09.05.2019, 11:11 Uhr

Kommt der Kraftstoff der Zukunft aus der Klimaanlage?


© Karlsruher Institut für Technologie (KIT)

Karlsruhe - Die Suche nach alternativen Treibstoffen hat Forscher aus Deutschland und Kanada zu einer ungewöhnlichen Idee inspiriert. Mit vorhandenen Klima- und Lüftungsanlagen sollen aus Kohlendioxid (CO2) und Wasser aus der Umgebungsluft synthetische Kraftstoffe hergestellt werden.

Forscher des Karlsruher Instituts für Technologie (KIT) und der University of Toronto schlagen das "crowd oil" Konzept vor. Dabei sollen kompakte Anlagen direkt in Gebäuden CO2 aus der Umgebungsluft abtrennen und synthetische Kohlenwasserstoffe herstellen. Allerdings könnte selbst bei einer flächendeckenden Einführung der heutige Bedarf an flüssigen Kraftstoffen nicht ersetzt werden, räumen die Forscher ein.

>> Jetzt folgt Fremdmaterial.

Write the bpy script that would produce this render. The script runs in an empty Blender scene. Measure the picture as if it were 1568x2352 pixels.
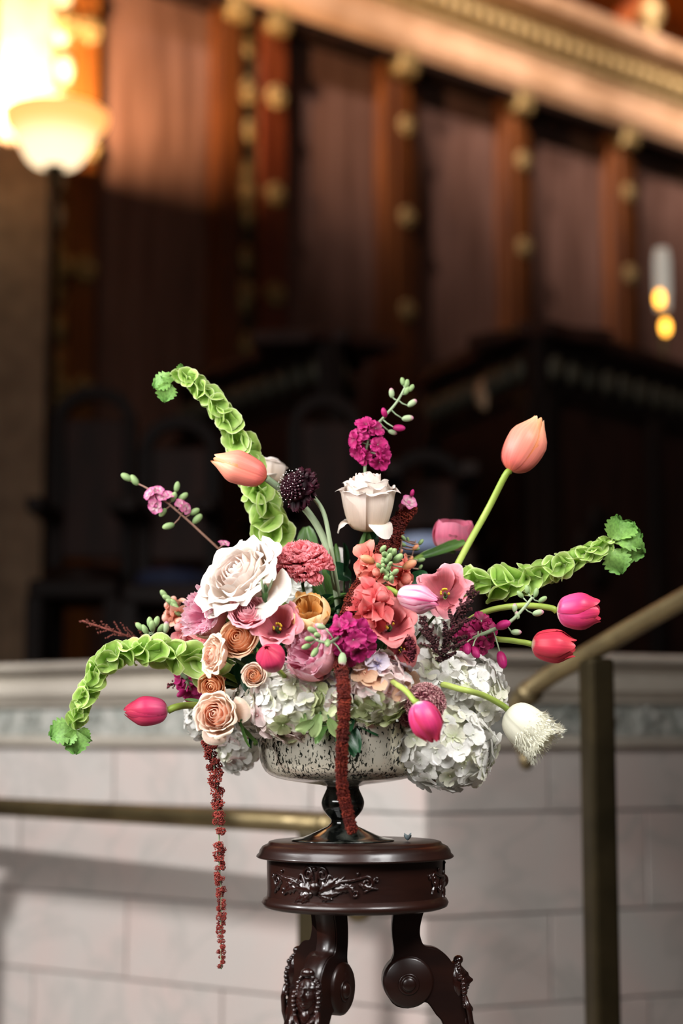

Wind- und Solarstrom und Kohlendioxid ergibt synthetische Kraftstoffe

In einem zukünftigen klimafreundlichen Energiesystem könnten synthetische Energieträger einen wesentlichen Baustein darstellen: „Wenn wir den erneuerbaren Wind- und Solarstrom sowie Kohlenstoffdioxid direkt aus der Umgebungsluft nutzen, um Kraftstoffe herzustellen, dann können wir große Mengen an Treibhausemissionen vermeiden“, sagt Professor Roland Dittmeyer vom Institut für Mikroverfahrenstechnik (IMVT) des KIT. Ein Forscherteam rund um Dittmeyer und Professor Geoffrey Ozin von der University of Toronto (UoT) in Kanada schlägt nun vor, die Herstellung synthetischer Energieträger zukünftig dezentral zu organisieren – und mit bestehenden Lüftungs- und Klimaanlagen in Gebäuden zu koppeln. Die notwendigen Technologien seien dafür im Wesentlichen vorhanden und durch die thermische und stoffliche Integration der einzelnen Prozessstufen ließe sich eine hohe Kohlenstoffausnutzung und eine hohe Energieeffizienz erreichen, so Dittmeyer.

Großes Potenzial allein bei den 25000 Supermärkten

In einer gemeinsamen Veröffentlichung in der Fachzeitschrift Nature Communications zeigen die Wissenschaftler um Roland Dittmeyer vom KIT und Geoffrey Ozin von der UoT anhand quantitativer Betrachtungen am Beispiel von Bürogebäuden, Supermärkten und Energiesparhäusern das CO2-Einsparungspotenzial ihrer Vision von dezentralen, an Gebäudeinfrastruktur gekoppelten Konversionsanlagen. Sie schätzen, dass ein signifikanter Anteil der in Deutschland für Mobilität eingesetzten fossilen Energieträger durch „crowd oil“ ersetzt werden könnte. Nach den Berechnungen des Teams würde beispielsweise allein die Menge CO2, die potenziell in den Lüftungsanlagen der rund 25 000 Supermärkte der drei größten Lebensmittelhändler Deutschlands abgeschieden werden könnte, ausreichen, um etwa 30 Prozent des Kerosinbedarfs oder rund acht Prozent des Dieselbedarfs in Deutschland zu decken. Zudem wäre eine Verwendung der erzeugten Energieträger in der chemischen Industrie als universelle Synthesebausteine möglich.